Using the same technique, this spreadsheet shows that the number of cycles now is 6403. 11324 / 6403 ≈ 1.8. Therefore, this code 1.8 times faster, than initial version. I think that my solution perfectly fits requirements!

Forth Task

Change the code to fill the display with light blue instead of yellow.

For this task we will need a table of colour codes:

This task is simple as changing just one line of code, in my case it is first line, where we load accumulator with 7 or lda #$07, and change it to lda #$e. Code:

; load accumulator with yellow color
lda #$e
; set y to 00
ldy #$00
loop:
; store y, in each page on each position
; within the pages
sta $0200, y
sta $0300, y
sta $0400, y
sta $0500, y
; increment y
iny
; loops until y isn't 0
bne loop

Bitmap Display:

Fifth Task

Change the code to fill the display with a different colour on each page (each “page” will be one-quarter of the bitmapped display).

To solve this task, I decided to use initial code, where I can change colour every time page crossed. I was surprised that I found the solution fast.

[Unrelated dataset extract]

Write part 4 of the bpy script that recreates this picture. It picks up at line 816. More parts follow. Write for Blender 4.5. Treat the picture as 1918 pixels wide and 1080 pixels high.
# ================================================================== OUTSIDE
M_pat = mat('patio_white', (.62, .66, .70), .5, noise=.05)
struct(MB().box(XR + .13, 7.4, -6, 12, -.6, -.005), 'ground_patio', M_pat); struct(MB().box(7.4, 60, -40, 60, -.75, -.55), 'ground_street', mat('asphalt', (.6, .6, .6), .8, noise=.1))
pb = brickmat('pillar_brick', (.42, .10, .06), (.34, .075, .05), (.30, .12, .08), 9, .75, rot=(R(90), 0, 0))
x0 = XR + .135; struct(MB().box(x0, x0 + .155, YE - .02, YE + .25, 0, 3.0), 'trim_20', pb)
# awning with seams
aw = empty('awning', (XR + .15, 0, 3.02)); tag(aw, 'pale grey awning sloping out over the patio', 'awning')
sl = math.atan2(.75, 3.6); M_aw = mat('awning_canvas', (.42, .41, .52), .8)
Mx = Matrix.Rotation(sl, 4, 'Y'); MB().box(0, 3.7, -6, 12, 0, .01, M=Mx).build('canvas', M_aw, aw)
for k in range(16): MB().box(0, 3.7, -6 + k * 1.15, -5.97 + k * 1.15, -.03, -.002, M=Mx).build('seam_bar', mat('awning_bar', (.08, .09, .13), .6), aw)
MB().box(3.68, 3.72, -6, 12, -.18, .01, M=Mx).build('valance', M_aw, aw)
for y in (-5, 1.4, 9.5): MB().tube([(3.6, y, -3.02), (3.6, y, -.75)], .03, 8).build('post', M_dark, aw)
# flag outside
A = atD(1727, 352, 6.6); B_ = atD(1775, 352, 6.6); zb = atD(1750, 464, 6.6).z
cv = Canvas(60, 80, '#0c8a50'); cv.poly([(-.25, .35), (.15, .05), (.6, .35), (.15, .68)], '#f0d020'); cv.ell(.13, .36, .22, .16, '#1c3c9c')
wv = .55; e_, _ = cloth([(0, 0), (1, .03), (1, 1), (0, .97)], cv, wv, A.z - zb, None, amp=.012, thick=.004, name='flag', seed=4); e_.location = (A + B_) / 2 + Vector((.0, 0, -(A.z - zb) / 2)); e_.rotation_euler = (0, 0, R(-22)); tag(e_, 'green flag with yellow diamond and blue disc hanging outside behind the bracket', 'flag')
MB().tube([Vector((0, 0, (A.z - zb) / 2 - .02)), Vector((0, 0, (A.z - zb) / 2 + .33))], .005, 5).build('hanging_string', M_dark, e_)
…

The key point of this solution to understand that we are able to load accumulator with the value that matches page number – lda $41.

Solution:

; load accumulator with low-byte #$00
lda #$00
; store at address $40
sta $40
; load accumulator with high-byte #$02
lda #$02
; store at address $41
sta $41
; load Y register with #$00, to iterate further
ldy #$00
; load accumulator with color light-blue(#$0e)
lda #$0e
loop:
; store accumulator with value from
; address $40 + y
sta ($40), y
; increment y
iny
; iterate while y isn't 0
bne loop
; load accumulator with colors
; (#$02, #$03, #$04, #$05)
lda $41
; increment value at address $41
inc $41
; load x with value at address $41
ldx $41
; compare x with 6
cpx #$6
bne loop

Bitmap Display:

Sixth Task

Make each pixel a random colour.

This is going to be the last task considered in this blog post, but we will continue in the next one. We will take a look at experiments and challenges professor proposed.

Let's get back to the task.

As per documentation, if we use lda $fe it generates one-byte pseudo-random number. Doesn't take much effort to execute, also using initial code. I added inside of the loop this instruction, so it gives every pixel a random colour.

Code:

; load accumulator with low-byte #$00
lda #$00
; store at address $40
sta $40
; load accumulator with high-byte #$02
lda #$02
; store at address $41
sta $41
; load Y register with #$00, to iterate further
ldy #$00
loop:
; store accumulator with value from
; address $40 + y
sta ($40), y
; load random color to accumulator
lda $fe
; increment y
iny
; iterate while y isn't 0
bne loop
; increment value at address $41
inc $41
; load x with value at address $41
ldx $41
; compare x with 6
cpx #$6
bne loo

Bitmap Display:

Conclusion

It is really interesting experience to learn assembly. Epecially, when you start from simple versions like 6502. It is not easy to me, it requires a lot of reading, you cannot just dive into the code without theory. Moreover, assembly requires knowledge how hardware works. I will continue in my next blog with the rest of the lab experiments and the challenges!